このような取り組みができるのは、アーツアンドクラフツに万全なバックアップ体制が築ける多様な人材が揃っているからで、それが我々の強みだと思っています。

Q つくり手の中には、ジュエリー業界未経験の方もいると思いますが、どのような指導、研修を行っていますか?

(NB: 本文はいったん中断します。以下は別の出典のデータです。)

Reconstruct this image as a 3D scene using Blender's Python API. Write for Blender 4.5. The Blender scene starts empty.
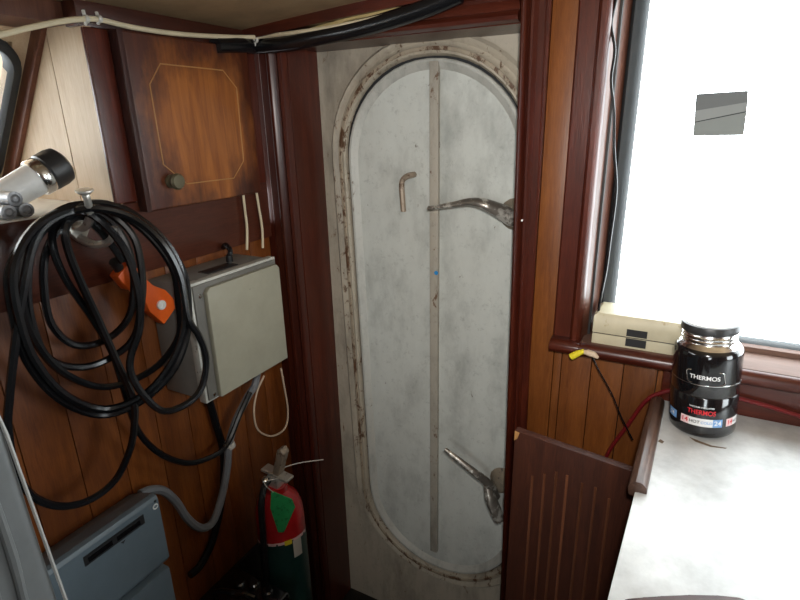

A ithのものづくりの想いや考えは、入社後、1カ月ぐらいかけてしっかり研修していきます。ただ、想いがいくらあっても、技術や知識がないとプロとしてお客様に貢献できませんので、接客はもちろん、ジュエリーに関する知識も2、3カ月かけながらしっかり学んでいきます。ときには、実際に指輪づくりに携わり、その難しさを自分自身の経験や知識として習得する研修も行っています。このような研修を繰り返すことで、つくり手として求められるスキルを習得し成長してもらう。それが我々の育成方法ですね。

 

Q これから先も優れた技術を持つ「手仕事」を残していくために、アーツアンドクラフツとして何をしていくべきだと考えていますか?

 

A 我々は、生産者がこだわっている想いやデザインがどのように暮らしの豊かさに繋がっていくのか、そのことをお客様にできる限りお伝えしながら、その先にあるお客様やご家族が求めるものを一緒に考えていきたい。そうすることで、ものづくりに“希望”も生まれてくるのかなと思います。

 

それはジュエリーに限らず、あらゆるものづくりにおいて同じです。

我々は、お客様と作る側がダイレクトに繋いでいきながら、一緒に価値を創造していくことを基本スタンスに、これからもさまざまなものづくりをサポートしていきたい。「世の中の暮らしを豊かにする」ことを忘れることなく、オーダーメイドのジュエリーや家具だけに留まらず、『これはいいね』と思った事業にはトライアルしていきたいと思います。

 

Q 最後に、吉田さんにとってものづくりはどんな魅力がありますか?

 

A 人間の社会というものは、モノや道具を作ることで発展してきました。

そう考えていくと、人間が蓄えてきたさまざまな知恵や苦労などが、ものを通じて我々の人生に大きく影響を与えていることが分かります。ものとの関わりの中で学び経験したことが、世の中をよくしていくことにも繋がっていると思っています。私自身は直接手を動かしてものづくりを行なってはいませんが、その意義を広く伝えていきたい。私の役割は、ものづくりの素晴らしさを伝えるための大きな仕組みづくりだと思っています。